Iraqi national charged in alleged plot to attack U.S. synagogues
Federal prosecutors said an Iraqi national sought cryptocurrency to finance attacks on a Manhattan synagogue and other Jewish sites. The case exposed how quickly law enforcement and synagogues had to harden defenses.

Federal prosecutors said an Iraqi national and senior member of Kata’ib Hizballah was arrested overseas, brought into U.S. custody, and charged with six terrorism-related counts after an alleged plot that targeted Jewish institutions in New York, California and Arizona. Mohammad Baqer Saad Dawood Al-Saadi, 32, was presented in Manhattan federal court before Magistrate Judge Sarah Netburn, who ordered him detained pending trial.

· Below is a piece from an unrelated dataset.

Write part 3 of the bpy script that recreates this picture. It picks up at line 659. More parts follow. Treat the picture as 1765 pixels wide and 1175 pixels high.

The complaint says the alleged plan focused on a prominent Manhattan synagogue and Jewish centers in Los Angeles and Scottsdale, Arizona. Prosecutors said Al-Saadi provided an undercover law-enforcement officer with photos and maps of the intended sites, discussed attacks in New York, Los Angeles and Scottsdale, and sought about $10,000 in cryptocurrency to carry out the attack. They said he sent a $3,000 down payment and identified an alleged target date of April 6.

The Justice Department said the case also tied Al-Saadi to nearly 20 attacks and attempted attacks across Europe and the United States, including attacks against U.S. and Israeli interests since March 9. Officials said the allegations show the reach of Iran-backed militant groups and the risk posed when operatives try to move threats from overseas networks into the United States. Prosecutors said the complaint also alleges he directed and urged others to attack U.S. and Israeli interests and to kill Americans and Jews in the United States and abroad.
New York officials said the threat forced immediate security steps around the synagogue that had been identified as a target. NYPD Commissioner Jessica Tisch said law enforcement disrupted the plan and worked with synagogue leadership to secure the site when the threat was elevated. The public filing did not name the Manhattan synagogue, but the case underscored how Jewish institutions in major cities now operate under a higher-threat environment, where site hardening, rapid police coordination and close monitoring of suspicious outreach can be decisive.
The arrest landed amid mounting concern over antisemitic violence. The Anti-Defamation League said 2025 was the third-highest year on record for antisemitic incidents in the United States since it began tracking them in 1979, including a record level of physical assaults. With New York home to the largest Jewish population outside Israel, the alleged plot reached far beyond one criminal case and into the core question of how cities defend houses of worship when threats shift from rhetoric to mapped-out targets.